Miss Porter is the daughter of Mr. and Mrs. O. B. Porter who is an honor student enrolled in the college course. Miss Porter will receive as a reward for her remarkable achievement of topping a field of 20 contestants, most of them from higher school classes, a handsomely engraved Winged Victory trophy suitably engraved. The presentation will be made with the compliments of the Houlton Pioneer Times as soon as the trophy is received.

Honorably discharged – Theodore Sherman, son of Mr. and Mrs. Maynard Sherman, has received an honorable discharge from the Navy after serving 22 months. He has returned home after having a trip to California with friends and will resume his studies at the University of Maine where he was a student before entering the Navy. 

50 Years Ago – Jan. 31, 1973

Roach retires after 45 years in banking – George E. Roach, executive vice president and senior trust officer for the First National Bank of Aroostook, was honored at a retirement party last Tuesday night at the Northland Hotel. Mr. Roach, who had been associated with the bank for nearly 45 years, was the guest of the officers and directors at the dinner party. His brother, Asa H. Roach, served as master of ceremonies for the evening, and a gift was presented to the honored guest  by James M. Pierce, chairman of the board of the FIrst National Bank. Mr. Roach is a native of Merrill and a graduate of Ricker Classical Institute and Colby College where he received his BS degree in 1926. He joined the First National Bank of Houlton on March 15, 1928 as a bookkeeper. 

Honor students announced at Island Falls – Henry Joy, principal, announces the Island Falls Senior and Junior High School honor rolls for the second quarter of the year as follows: Highest honors for sophomores to Sharon Robinson, high honors for seniors were Patricia Chambers, Craig Clukey, Kim Dunphy and Stephen Hartin. High honors for Juniors were Kathy Edwards and David York, sophomores were Onil Beaulieu, Deena Clukey, Jeff Sewell and Carl Smith. High honors for freshmen was Beth Savage, and for Grade 8 were Kevin Prescott, Linda McLellan, Stan Hartin and Joey Clukey, Sophomore honors went to Victoria Perrin. 

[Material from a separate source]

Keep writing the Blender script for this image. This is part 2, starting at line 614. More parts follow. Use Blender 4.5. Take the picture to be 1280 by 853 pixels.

25 Years ago – Feb. 11, 1998

Area basketball teams prepare for tourney –  The Hodgdon Lady Hawks didn’t finish their season strong and dropped to the number seven seed in the Class C high school girl’s basketball heal point standings.  Starting the season as underdogs in Class C, the Lady Hawks fought their way through the ranks, gaining respect from the other teams that they needed during the regular season. Katahdin Lady Cougars Coach Dick Barstow is pleasantly surprised with where his team finished in the Class C Eastern Maine schoolgirl basketball standings. The Katahdin Cougars enter the quarter final round of the Eastern Maine Class C Tournament in what the coaching staff feels is a comfortable position for the team, which holds a 12-6 record of the season. The Houlton Shiretowners  season has been anything but a let down. The Shiers finished the season strong picking up six straight wins over strong opponents, such as Schenck, Fort Fairfield, Caribou, Fort Kent and Madawaska. The Southern Aroostook Warriors will play the Central Aroostook Panthers in the quarter finals. The two teams are familiar with each other, as they played twice this year, with each team winning on the other team’s home court. The Southern Aroostook Lady Warriors are no strangers to the postseason. They are the defending Eastern Maine Champions in Class D. 

Heavy snow causes oil spill – This winter’s heavy snow has damaged its share of roofs, but it has also created another problem that many people are not aware of….oil spills. “We’ve had more than 88 inches of snow here in Aroostook County, which has resulted in a 40- inch snowpack,” said Carl Allen, oil and hazardous material specialist with the Maine Department of Environmental Protection. “The weight of this much snow is heavy enough to cause piping and oil filters to separate from the tanks, releasing contents.” According to Allen, 11 oil spills have occurred in the County since January 19, all due to the weight of the snow.